A shocking majority of teens are disengaged from school, simultaneously bored and overwhelmed. This is feeding an alarming teen mental health crisis. As kids get older and more independent, parents often feel powerless to help. Until now!
For the past five years, award-winning journalist Jenny Anderson and the Brookings Institution’s global education expert Rebecca Winthrop have been investigating why so many children lose their love of learning in adolescence. In their new book “THE DISENGAGED TEEN: Helping Kids Learn Better, Feel Better, and Live Better” they offer a timely and practical guide with evidence-based strategies to turn disengagement to drive, showing how parents can help their children engage better in school and beyond.
Based on extensive original research, THE DISENGAGED TEEN includes digestible advice and real-world stories of children who transformed their relationships with learning.
It identifies four modes of learning that students use to navigate the shifting academic demands and social dynamics of middle and high school.
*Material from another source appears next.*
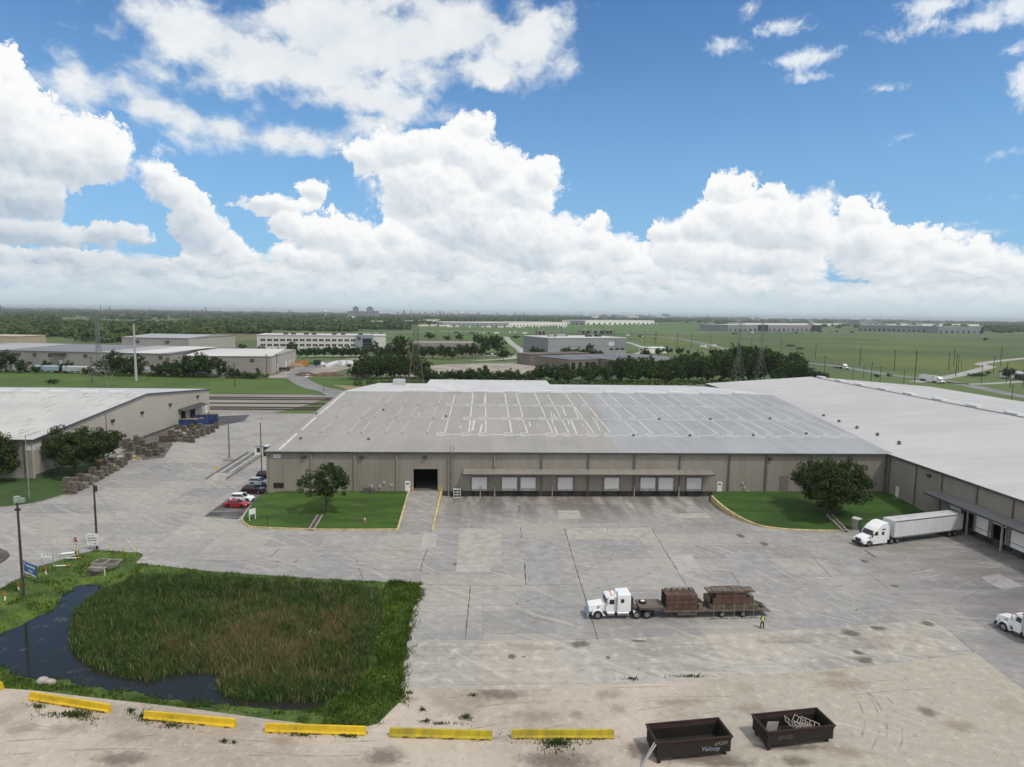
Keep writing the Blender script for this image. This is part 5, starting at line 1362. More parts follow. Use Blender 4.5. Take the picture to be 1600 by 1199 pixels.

These modes, which shape the internal narratives kids develop about their skills, potential, and identity, include:
Resister: When kids resist, they struggle silently with profound feelings of inadequacy or invisibility, which they communicate by ignoring homework, playing sick, skipping class, or acting out.
Passenger: When kids coast along, they consistently do the bare minimum and complain that classes are pointless. They need help connecting school to their skills, interests, or learning needs
Achiever: When kids show up, do the work, and get consistently high grades, their self-worth can become tied to high performance. Their disengagement is invisible, fueling a fear of failure and putting them at risk of poor mental health. They need help taking on new challenges and encouragement that they matter beyond their achievements.
Explorer: When kids are driven by internal curiosity rather than just external expectations, they investigate the questions they care about and persist to achieve goals. This is the pinnacle where kids become resilient learners and build skills to help them thrive in an AI-dominated world.
Understanding a child’s learning mode is vital for nurturing their ability to become Explorers.
Join GPS for this enlightening conversation and discover a blueprint parents can use to communicate with and connect with their child in a way that’s tailored to the child’s specific needs.
Winthrop is the director of the Center for Universal Education at the Brookings Institution. She and Anderson are the distinguished authors of the “The Disengaged Teen: Helping Kids Learn Better, Feel Better, and Live Better”
In conversation with…
Dr. Winthrop will be in conversation with coauthor and award-winning journalist Jenny Anderson, who spent over a decade at The New York Times before pioneering coverage on the science of learning at Quartz. She contributes to TIME, The New York Times and The Atlantic, among other publications.